From the entries that follow, reproduce exactly and only the lines from the line with "(.6, 1))], M_lush)" to the line with "(0, .6))], M_dry)", endpoints included.
start
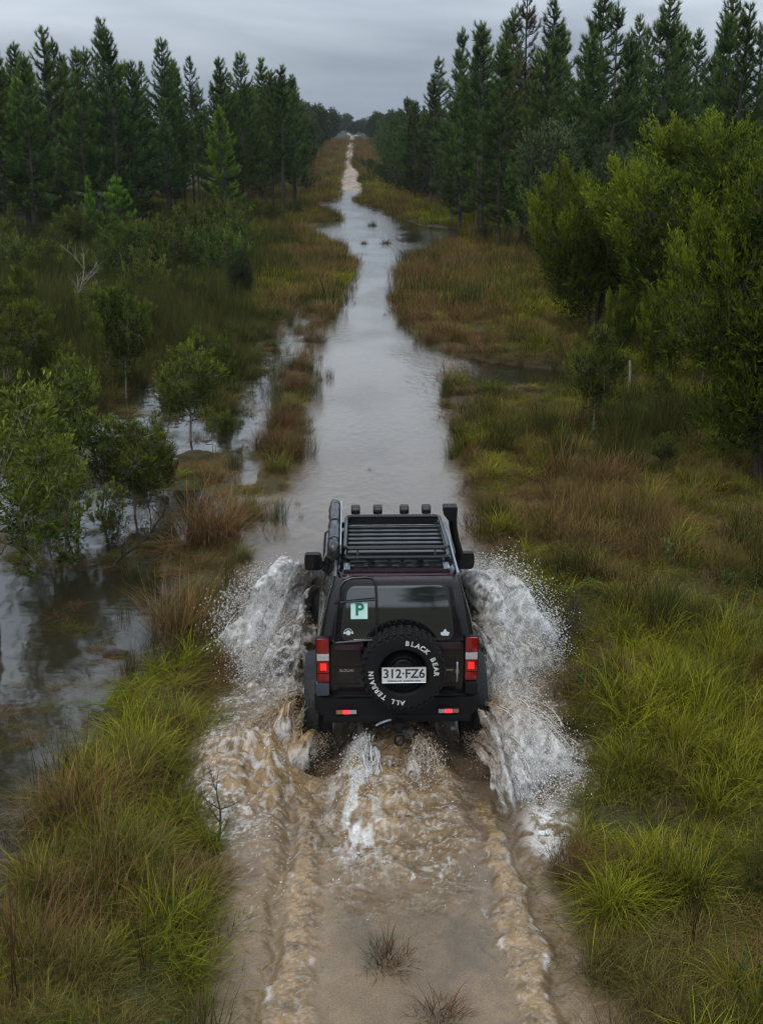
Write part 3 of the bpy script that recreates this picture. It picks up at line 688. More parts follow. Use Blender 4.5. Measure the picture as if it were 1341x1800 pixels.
# far strips and the floor of the wood
FK = ['farlush', 'farolive', 'fardry', 'farreed']
def far_field(dens, x0, x1, y0, y1, size):
    n = int(dens*(x1-x0)*(y1-y0)); x, y, z, sd = region_pts(n, x0, x1, y0, y1)
    k = (sd > -.1) & (ldist(x, y, BROAD) > 1.15+.5*fbm(x, y*.2, 0, 2, 99))
    k &= (np.minimum(ldist(x, y, RUTL), ldist(x, y, RUTR)) > .42) & (ldist(x, y, TOPR) > 1.4)
    x, y, z, sd = x[k], y[k], z[k], sd[k]; n = len(x)
    a = fbm(x*.35, y*.18, 0, 3, 301); b = fbm(x*.3+9, y*.15, 0, 3, 302)
    W = np.stack([.2+1.6*sstep(.48, .6, a), .9+0*a, .25+1.4*sstep(.46, .58, b)+1.5*sstep(1.6, .3, sd), .15+3.2*((x < -3.6) & (y < 62))], 1)
    W[:, 0] += 3*blob(x, y, 800, 385, 60, 14)+3*blob(x, y, 690, 345, 40, 14); W[:, 2] += 2*(y > 150)
    W /= W.sum(1)[:, None]; kd = (W.cumsum(1) < rg.uniform(0, 1, n)[:, None]).sum(1).clip(0, 3)
    s = size*rg.uniform(.7, 1.3, n); return x, y, z, kd*2+rg.integers(0, 2, n), np.stack([s, s, s*rg.uniform(.8, 1.2, n)], 1)
far = [far_field(7, -17, 16, 36, 62, .95), far_field(3.0, -16, 16, 62, 105, 1.1), far_field(1.3, -14, 16, 105, 190, 1.4), far_field(.6, -10, 12, 190, 330, 1.7)]
fx, fy, fz, fi_, fs_ = [np.concatenate([d[i] for d in far]) for i in range(5)]
for q, (nm, lb) in enumerate([('far_lush_grass', 'yellow green grass on the far banks'), ('far_olive_grass', 'olive rough grass on the far banks and under the pines'),
                              ('far_dry_grass', 'rusty brown grass fringing the far water'), ('far_reeds', 'dark reeds in front of the left pines')]):
    k = fi_//2 == q; TOT += k.sum()
    scatter(nm, lb, np.stack([fx[k], fy[k], fz[k]-.02], 1), [FK[q]], fi_[k] % 2, rg.uniform(0, 6.28, k.sum()), fs_[k], rg.normal(0, .06, k.sum()))
print('tufts', TOT)

# single tussocks one can point to
TS = {}
def tussock(key, parts_fn, mat):
    TS[key] = tuft_mesh('grass_blades', parts_fn(np.random.default_rng(hash_s(key))), mat)
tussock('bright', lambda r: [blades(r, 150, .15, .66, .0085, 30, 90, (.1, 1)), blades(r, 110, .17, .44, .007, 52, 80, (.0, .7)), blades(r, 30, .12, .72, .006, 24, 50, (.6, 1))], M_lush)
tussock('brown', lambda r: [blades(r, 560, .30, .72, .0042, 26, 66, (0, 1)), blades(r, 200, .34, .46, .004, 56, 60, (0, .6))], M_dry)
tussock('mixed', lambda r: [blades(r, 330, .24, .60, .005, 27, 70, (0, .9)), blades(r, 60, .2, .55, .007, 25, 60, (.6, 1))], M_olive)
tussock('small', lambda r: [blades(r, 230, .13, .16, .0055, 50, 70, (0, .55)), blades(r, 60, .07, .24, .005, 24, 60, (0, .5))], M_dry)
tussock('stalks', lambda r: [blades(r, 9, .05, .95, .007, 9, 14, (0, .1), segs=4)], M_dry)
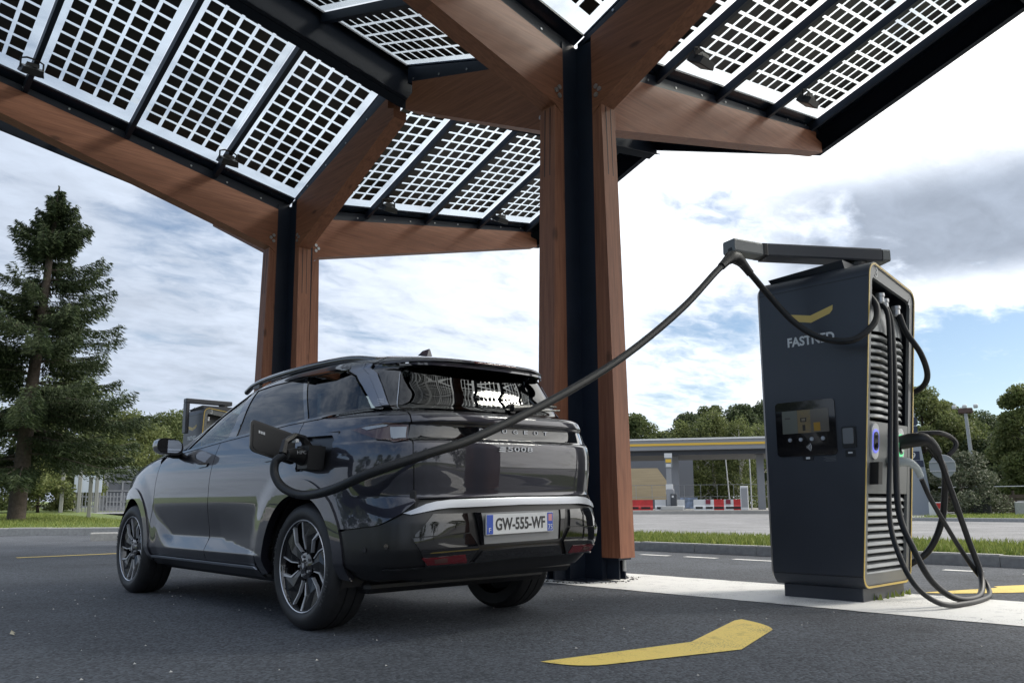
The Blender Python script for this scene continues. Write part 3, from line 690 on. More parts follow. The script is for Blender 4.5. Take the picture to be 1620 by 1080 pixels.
end
- **EXPECTED ANSWER**:
tussock('bright', lambda r: [blades(r, 150, .15, .66, .0085, 30, 90, (.1, 1)), blades(r, 110, .17, .44, .007, 52, 80, (.0, .7)), blades(r, 30, .12, .72, .006, 24, 50, (.6, 1))], M_lush)
tussock('brown', lambda r: [blades(r, 560, .30, .72, .0042, 26, 66, (0, 1)), blades(r, 200, .34, .46, .004, 56, 60, (0, .6))], M_dry)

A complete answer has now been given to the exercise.